The Financial Accounting Standards Board has issued a proposed change to accounting standards that promises to ease the implementation of the new lease accounting standard, which takes effect in less than a year.

Titled “targeted improvements” to the new leasing standard, the FASB issued an Accounting Standards Update that makes some critical rollbacks to the pending new accounting that are intended to makes it easier for companies to bring virtually all of their leased assets and liabilities on to corporate balance sheets in 2019.

Most significantly, the proposal seeks to allow entities to apply the transition provisions of the new leasing standard at the adoption date instead of requiring them to apply it to the earliest period presented in financial statements. That means companies would be permitted to apply the new accounting to existing contracts on a go-forward basis rather than restating two years of financial statements as if the accounting had been in place during those prior periods as well.

Companies would make cumulative-effect adjustments to the opening balance of retained earnings in the period of adoption to transition to the new accounting.

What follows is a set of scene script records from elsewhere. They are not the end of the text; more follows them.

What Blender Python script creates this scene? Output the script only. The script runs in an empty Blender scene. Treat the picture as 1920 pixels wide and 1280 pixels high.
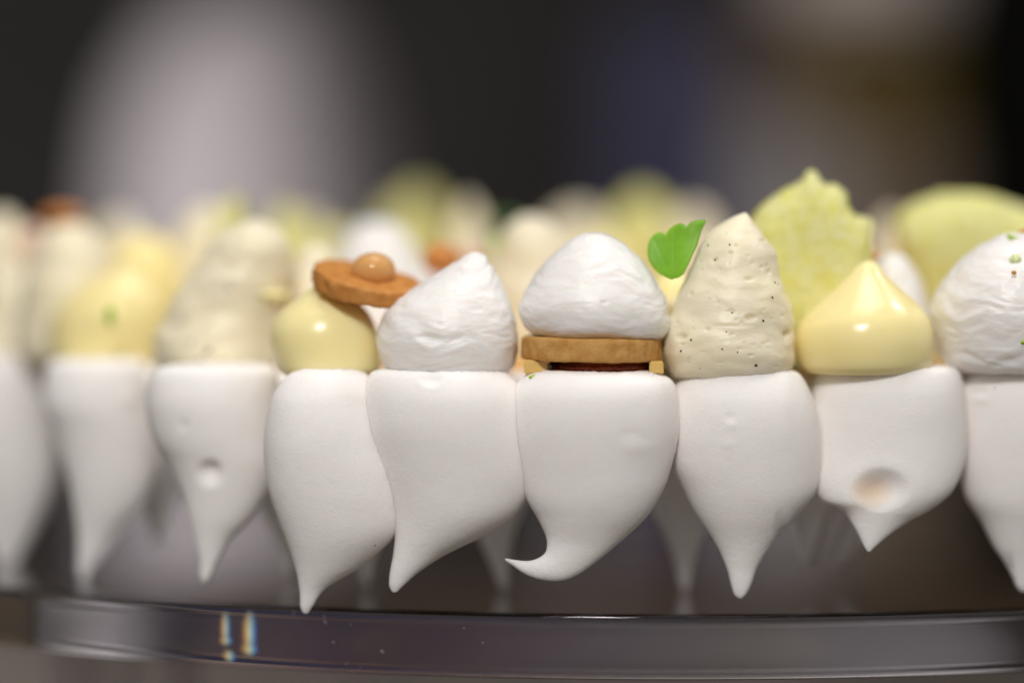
import bpy, bmesh, math, random
from mathutils import Vector, noise
from mathutils.bvhtree import BVHTree

# ------------------------------------------------------------------ camera
S = bpy.context.scene
C = S.collection
ZC = 0.25            # camera height above the counter (m)
FPX = 4533.0         # focal length in photograph pixels (1920 wide, 85 mm on 36 mm)
HOR = 510.0          # pixel row of the horizon

cam = bpy.data.cameras.new('camera')
cam.lens = 85.0
cam.sensor_width = 36.0
cam.shift_y = -(640 - HOR) / 1920.0
cam.clip_start = 0.02
cam.clip_end = 30
cam.dof.use_dof = True
cam.dof.focus_distance = 0.485
cam.dof.aperture_fstop = 2.1
camo = bpy.data.objects.new('camera', cam)
camo.location = (0, 0, ZC)
camo.rotation_euler = (math.pi / 2, 0, 0)
C.objects.link(camo)
S.camera = camo

# ------------------------------------------------------------------ world and lamps
W = bpy.data.worlds.new('World')
S.world = W
W.use_nodes = True
bg = W.node_tree.nodes['Background']
bg.inputs['Color'].default_value = (1.0, 0.95, 0.89, 1)
bg.inputs['Strength'].default_value = 0.17


def area(name, loc, target, size, power, color=(1, 1, 1), size_y=None):
    l = bpy.data.lights.new(name, 'AREA')
    l.energy = power
    l.color = color
    l.size = size
    if size_y:
        l.shape = 'RECTANGLE'
        l.size_y = size_y
    o = bpy.data.objects.new(name, l)
    o.location = loc
    d = Vector(target) - Vector(loc)
    o.rotation_euler = d.to_track_quat('-Z', 'Y').to_euler()
    C.objects.link(o)
    return o


CK = (0.03, 0.55, 0.21)
area('ceiling_lamp_over_cake', (0.10, 0.50, 1.35), CK, 0.50, 5.0, (1.0, 0.96, 0.94))
area('ceiling_lamp_front', (-0.10, -0.53, 1.00), CK, 0.20, 11.1, (1.0, 0.96, 0.935))
area('ceiling_spot_right', (0.50, 0.62, 0.85), CK, 0.10, 1.0, (1.0, 0.98, 0.95))
area('added_lamp_back', (-0.62, 1.35, 0.26), (-0.15, 1.95, 0.50), 0.30, 4.6, (1.0, 0.97, 0.99))  # added out of frame to light the background shapes

S.view_settings.view_transform = 'Standard'
S.view_settings.look = 'None'
S.view_settings.exposure = 0.0
S.view_settings.gamma = 1.0
S.render.engine = 'CYCLES'
S.cycles.use_denoising = True
S.cycles.max_bounces = 14
S.cycles.transmission_bounces = 12
S.cycles.glossy_bounces = 6
S.cycles.diffuse_bounces = 5
S.cycles.sample_clamp_indirect = 4.0


# ------------------------------------------------------------------ materials
def mat(name, col, rough=0.5, sss=0.0, sss_scale=0.003, sss_rad=(1, .7, .5), col2=None, cscale=300,
        bump=0.0, bscale=1500, bdist=0.0003, spec=0.5, trans=0.0, ior=1.45, coat=0.0, bstretch=None, metallic=0.0,
        contrast=(0.35, 0.65)):
    m = bpy.data.materials.new(name)
    m.use_nodes = True
    nt = m.node_tree
    p = nt.nodes['Principled BSDF']
    p.inputs['Base Color'].default_value = (*col, 1)
    p.inputs['Roughness'].default_value = rough
    p.inputs['Subsurface Weight'].default_value = sss
    p.inputs['Subsurface Scale'].default_value = sss_scale
    p.inputs['Subsurface Radius'].default_value = sss_rad
    p.inputs['Specular IOR Level'].default_value = spec
    p.inputs['Transmission Weight'].default_value = trans
    p.inputs['IOR'].default_value = ior
    p.inputs['Coat Weight'].default_value = coat
    p.inputs['Coat Roughness'].default_value = 0.08
    p.inputs['Metallic'].default_value = metallic
    tc = nt.nodes.new('ShaderNodeTexCoord')
    if col2 is not None:
        n = nt.nodes.new('ShaderNodeTexNoise')
        n.inputs['Scale'].default_value = cscale
        n.inputs['Detail'].default_value = 4
        r = nt.nodes.new('ShaderNodeMapRange')
        r.inputs['From Min'].default_value = contrast[0]
        r.inputs['From Max'].default_value = contrast[1]
        mx = nt.nodes.new('ShaderNodeMix')
        mx.data_type = 'RGBA'
        mx.inputs['A'].default_value = (*col, 1)
        mx.inputs['B'].default_value = (*col2, 1)
        nt.links.new(tc.outputs['Object'], n.inputs['Vector'])
        nt.links.new(n.outputs['Fac'], r.inputs['Value'])
        nt.links.new(r.outputs['Result'], mx.inputs['Factor'])
        nt.links.new(mx.outputs['Result'], p.inputs['Base Color'])
    if bump:
        n = nt.nodes.new('ShaderNodeTexNoise')
        n.inputs['Scale'].default_value = bscale
        n.inputs['Detail'].default_value = 5
        n.inputs['Roughness'].default_value = 0.6
        b = nt.nodes.new('ShaderNodeBump')
        b.inputs['Strength'].default_value = bump
        b.inputs['Distance'].default_value = bdist
        if bstretch:
            mp = nt.nodes.new('ShaderNodeMapping')
            mp.inputs['Scale'].default_value = bstretch
            nt.links.new(tc.outputs['Object'], mp.inputs['Vector'])
            nt.links.new(mp.outputs['Vector'], n.inputs['Vector'])
        else:
            nt.links.new(tc.outputs['Object'], n.inputs['Vector'])
        nt.links.new(n.outputs['Fac'], b.inputs['Height'])
        nt.links.new(b.outputs['Normal'], p.inputs['Normal'])
    return m


M = {}
M['meringue'] = mat('meringue', (.96, .91, .88), .78, sss=.6, sss_scale=.004, sss_rad=(1, .9, .82), col2=(.97, .93, .905), cscale=260,
                    bump=.5, bscale=1900, bdist=.0003, spec=.3)
_nt = M['meringue'].node_tree
_p = _nt.nodes['Principled BSDF']
_src = _p.inputs['Base Color'].links[0].from_socket
_a = _nt.nodes.new('ShaderNodeAttribute')
_a.attribute_name = 'tan'
_x = _nt.nodes.new('ShaderNodeMix')
_x.data_type = 'RGBA'
_x.inputs['B'].default_value = (.80, .64, .47, 1)
_nt.links.new(_a.outputs['Fac'], _x.inputs['Factor'])
_nt.links.new(_src, _x.inputs['A'])
_nt.links.new(_x.outputs['Result'], _p.inputs['Base Color'])
M['whipped'] = mat('whipped_cream', (.87, .855, .83), .36, sss=.7, sss_scale=.005, bump=.35, bscale=380,
                   bdist=.0006, bstretch=(1, 1, 2.2), spec=.5)
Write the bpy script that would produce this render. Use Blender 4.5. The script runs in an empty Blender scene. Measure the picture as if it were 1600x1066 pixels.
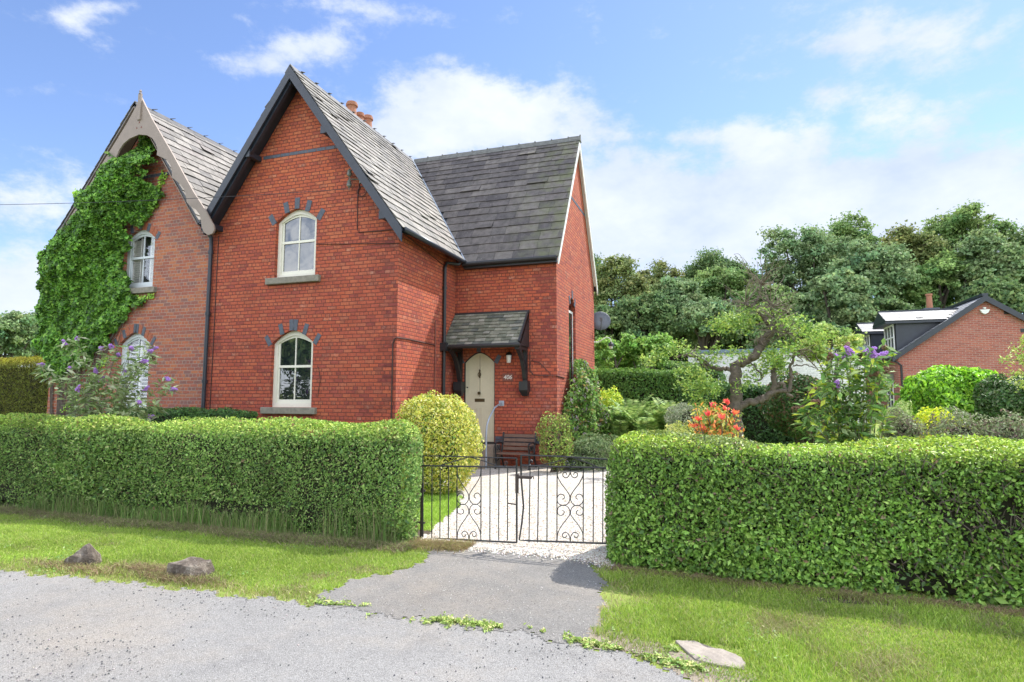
import bpy, bmesh, math, random
import numpy as np
from mathutils import Vector, Matrix
from mathutils.geometry import tessellate_polygon

random.seed(7)
rng = np.random.default_rng(7)
C = bpy.context.scene.collection
sc = bpy.context.scene
rad = math.radians

# ------------------------------------------------------------------ camera
FOC, PITCH, ROLL, YAW, EYE = 934.9, 0.0942, 0.0013792, 0.33132, 1.6
_fw = np.array([-math.sin(YAW)*math.cos(PITCH), math.cos(YAW)*math.cos(PITCH), math.sin(PITCH)])
_r = np.array([math.cos(YAW), math.sin(YAW), 0.0])
_u = np.cross(_r, _fw)
RT = _r*math.cos(ROLL)+_u*math.sin(ROLL)
UP = _u*math.cos(ROLL)-_r*math.sin(ROLL)
cam_d = bpy.data.cameras.new('camera'); cam = bpy.data.objects.new('camera', cam_d); C.objects.link(cam)
cam.matrix_world = Matrix(((RT[0], UP[0], -_fw[0], 0), (RT[1], UP[1], -_fw[1], 0), (RT[2], UP[2], -_fw[2], EYE), (0, 0, 0, 1)))
cam_d.sensor_width = 36; cam_d.sensor_fit = 'HORIZONTAL'; cam_d.lens = FOC/1600*36
cam_d.clip_start = 0.05; cam_d.clip_end = 5000
sc.camera = cam

def ray(px, py):
    return _fw + RT*(px-800)/FOC - UP*(py-533)/FOC
def at(px, py, Y):
    """photo point -> the world point on the plane y = Y"""
    d = ray(px, py); t = Y/d[1]
    return np.array([d[0]*t, Y, EYE+d[2]*t])
def on_x(px, py, X):
    d = ray(px, py); t = X/d[0]
    return np.array([X, d[1]*t, EYE+d[2]*t])
def ppm(X, Y):
    return FOC/(X*_fw[0]+Y*_fw[1])

# ------------------------------------------------------------------ sky, sun, exposure
SUN = Vector((.40, .64, 1.0)).normalized()
sun_el = math.asin(SUN.z); sun_az = math.atan2(SUN.x, SUN.y)
ld = bpy.data.lights.new('sun', 'SUN'); ld.energy = 3.8; ld.angle = rad(0.6); ld.color = (1.0, 0.955, 0.88)
lo = bpy.data.objects.new('sun', ld); C.objects.link(lo)
lo.rotation_euler = (-SUN).to_track_quat('-Z', 'Y').to_euler(); lo.location = (20, 20, 40)
sc.view_settings.view_transform = 'Standard'; sc.view_settings.look = 'None'
sc.view_settings.exposure = 0.95; sc.view_settings.gamma = 1

class NT:
    """tiny node helper"""
    def __init__(s, tree): s.t = tree; tree.nodes.clear()
    def n(s, typ, ins=None, **kw):
        nd = s.t.nodes.new(typ)
        for k, v in kw.items(): setattr(nd, k, v)
        if ins:
            for k, v in ins.items():
                sock = nd.inputs[k]
                if hasattr(v, 'default_value') or isinstance(v, bpy.types.NodeSocket): s.t.links.new(v, sock)
                else: sock.default_value = v
        return nd
    def m(s, op, a, b=None, c=None, clamp=False):
        nd = s.t.nodes.new('ShaderNodeMath'); nd.operation = op; nd.use_clamp = clamp
        for i, v in enumerate((a, b, c)):
            if v is None: continue
            if isinstance(v, bpy.types.NodeSocket): s.t.links.new(v, nd.inputs[i])
            else: nd.inputs[i].default_value = v
        return nd.outputs[0]
    def mix(s, f, a, b, blend='MIX'):
        nd = s.t.nodes.new('ShaderNodeMix'); nd.data_type = 'RGBA'; nd.blend_type = blend
        for sock, v in ((nd.inputs[0], f), (nd.inputs[6], a), (nd.inputs[7], b)):
            if isinstance(v, bpy.types.NodeSocket): s.t.links.new(v, sock)
            elif isinstance(v, tuple): sock.default_value = (*v[:3], 1)
            else: sock.default_value = v
        return nd.outputs[2]
    def ramp(s, f, stops, interp='LINEAR'):
        nd = s.t.nodes.new('ShaderNodeValToRGB'); nd.color_ramp.interpolation = interp
        el = nd.color_ramp.elements
        while len(el) < len(stops): el.new(0.5)
        for e, (p, c) in zip(el, stops):
            e.position = p; e.color = (*c, 1) if isinstance(c, tuple) else (c, c, c, 1)
        s.t.links.new(f, nd.inputs[0]); return nd.outputs[0]
    def noise(s, vec, scale, detail=3, rough=.55, out=0):
        nd = s.n('ShaderNodeTexNoise', {'Scale': scale, 'Detail': detail, 'Roughness': rough})
        if vec is not None: s.t.links.new(vec, nd.inputs['Vector'])
        return nd.outputs[out]
    def link(s, a, b): s.t.links.new(a, b)

w = bpy.data.worlds.new('World'); sc.world = w; w.use_nodes = True
N = NT(w.node_tree)
sky = N.n('ShaderNodeTexSky', sky_type='NISHITA', sun_disc=False, sun_elevation=sun_el, sun_rotation=sun_az,
          altitude=50, air_density=1.0, dust_density=0.2, ozone_density=2.2)
tc = N.n('ShaderNodeTexCoord'); D = tc.outputs['Generated']
# clouds live in sky directions: p = bearing axis, q = height
def dotc(v): return N.n('ShaderNodeVectorMath', {0: D, 1: tuple(v)}, operation='DOT_PRODUCT').outputs['Value']
hR = np.array([math.cos(YAW), math.sin(YAW), 0]); hF = np.array([-math.sin(YAW), math.cos(YAW), 0])
p_ = dotc(hR); q_ = dotc((0, 0, 1)); f_ = dotc(hF)
def sky_pq(px, py):
    d = ray(px, py); return float(d@hR/(d@hF)), float(d[2]/(d@hF))
#  photo x, y, half width, half height, strength
blobs = [(455, 80, 80, 26, .85), (385, 105, 50, 22, .55), (560, 70, 50, 25, .4), (640, 130, 70, 24, .6), (740, 150, 90, 30, .7), (700, 205, 170, 40, .9), (830, 190, 80, 36, .6), (620, 215, 60, 40, .5),
         (685, 90, 34, 9, .6), (630, 25, 75, 22, .75), (560, 8, 50, 12, .4), (800, 20, 50, 14, .3), (1165, 215, 95, 26, .8), (1310, 150, 60, 22, .5), (1420, 185, 120, 30, .45), (1570, 160, 80, 50, .45),
         (1100, 300, 200, 46, .95), (1350, 270, 140, 40, .8), (1540, 270, 120, 60, .8), (1000, 240, 50, 14, .5), (1040, 215, 50, 8, .45), (1250, 370, 500, 70, 1.1), (1500, 50, 240, 60, .6), (1300, 100, 200, 30, .35),
         (1330, 65, 130, 16, .4), (1180, 15, 120, 12, .35), (60, 138, 62, 14, .62), (165, 155, 46, 11, .55), (112, 24, 34, 14, .5), (20, 318, 70, 24, .6), (940, 200, 40, 30, .45),
         (40, 450, 200, 50, .9), (980, 330, 90, 50, .7), (175, 8, 46, 10, .5), (480, 6, 30, 6, .3), (330, 30, 60, 8, .25), (900, 130, 60, 10, .18), (1170, 120, 60, 8, .3)]
fm = N.m('MAXIMUM', f_, .08)
pq = N.n('ShaderNodeCombineXYZ', {0: N.m('DIVIDE', p_, fm), 1: N.m('DIVIDE', q_, fm)}).outputs[0]
dens = None
for (bx, by, bw, bh, s) in blobs:
    p0, q0 = sky_pq(bx, by); p1, _ = sky_pq(bx+bw, by); _, q1 = sky_pq(bx, by-bh)
    sub = N.n('ShaderNodeVectorMath', {0: pq, 1: (p0, q0, 0)}, operation='SUBTRACT').outputs[0]
    mul = N.n('ShaderNodeVectorMath', {0: sub, 1: (1/max(abs(p1-p0), .01), 1/max(abs(q1-q0), .01), 0)}, operation='MULTIPLY').outputs[0]
    d2 = N.n('ShaderNodeVectorMath', {0: mul, 1: mul}, operation='DOT_PRODUCT').outputs['Value']
    g = N.m('MULTIPLY', N.m('EXPONENT', N.m('MULTIPLY', d2, -0.7)), s)
    dens = g if dens is None else N.m('ADD', dens, g)
front = N.m('MULTIPLY', N.m('ADD', f_, .1), 4, clamp=True)
dens = N.m('MULTIPLY', dens, front)
vm = N.n('ShaderNodeMapping', {'Vector': D, 'Scale': (1, 1, 1.7), 'Location': (1.7, .3, .9)})
n1 = N.noise(vm.outputs[0], 5.0, 9, .62); n2 = N.noise(vm.outputs[0], 15.0, 7, .65)
back = N.m('MULTIPLY', N.m('SUBTRACT', 1.0, front), .75)   # extra cloud added behind the viewer to fill the shaded walls
low = N.m('MULTIPLY', N.m('SUBTRACT', .34, q_), 1.3, clamp=True)
tot = N.m('ADD', N.m('ADD', dens, back), N.m('MULTIPLY', low, .8))
tot = N.m('ADD', tot, N.m('MULTIPLY', N.m('SUBTRACT', n1, .5), 2.0))
tot = N.m('ADD', tot, N.m('MULTIPLY', N.m('SUBTRACT', n2, .5), 2.1))
mask = N.n('ShaderNodeMapRange', {'Value': tot, 'From Min': .20, 'From Max': 1.12}, interpolation_type='SMOOTHSTEP').outputs[0]
mask = N.m('MULTIPLY', mask, .95)
blue = N.mix(1.0, sky.outputs[0], (1.24, 1.24, 1.40), 'MULTIPLY')
n3 = N.noise(vm.outputs[0], 5.0, 5, .6)
cloudc = N.mix(N.m('MULTIPLY', N.m('SUBTRACT', n3, .35), 2.5, clamp=True), (4.1, 4.75, 6.0), (6.1, 6.4, 6.9))
cloudc = N.mix(1, cloudc, N.mix(front, (3.6, 3.45, 3.2), (1, 1, 1)), 'MULTIPLY')   # unseen clouds behind the viewer brightened as added fill light
col = N.mix(mask, blue, cloudc)
bg = N.n('ShaderNodeBackground', {'Color': col, 'Strength': 0.088})
out = N.n('ShaderNodeOutputWorld'); N.link(bg.outputs[0], out.inputs[0])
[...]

Investors would be left to perform their own comparative analysis by finding lease data that is currently required in footnote disclosures. The optional  transition approach “would change when an entity would be required to initially apply the transition requirements of the new lease standard; it would not change how those requirements apply,” FASB says.

FASB says preparers have reported they are facing unanticipated costs and complexities in transitioning to the new accounting for leases, at least in part due to the implementation of new systems to identify and track lease obligations and capture the necessary data to perform the new calculations.

The proposal also would allow lessors to take a pass on the current requirement to separate lease components from non-lease components and recognize them separately in financial statements, as long as certain conditions are met. FASB even proposes to allow entities to adopt the practical expediant by class of underlying assets. In lieu of separate recognition, FASB would require additional disclosures.

The FASB put two conditions on the relief from separate recognition of lease and non-lease components for lessors. First, the timing and pattern of revenue recognition for the lease and non-lease components must be the same. Second, the combined single lease component must be recognizable as an operating lease.

The proposal is open for comment through Feb. 8.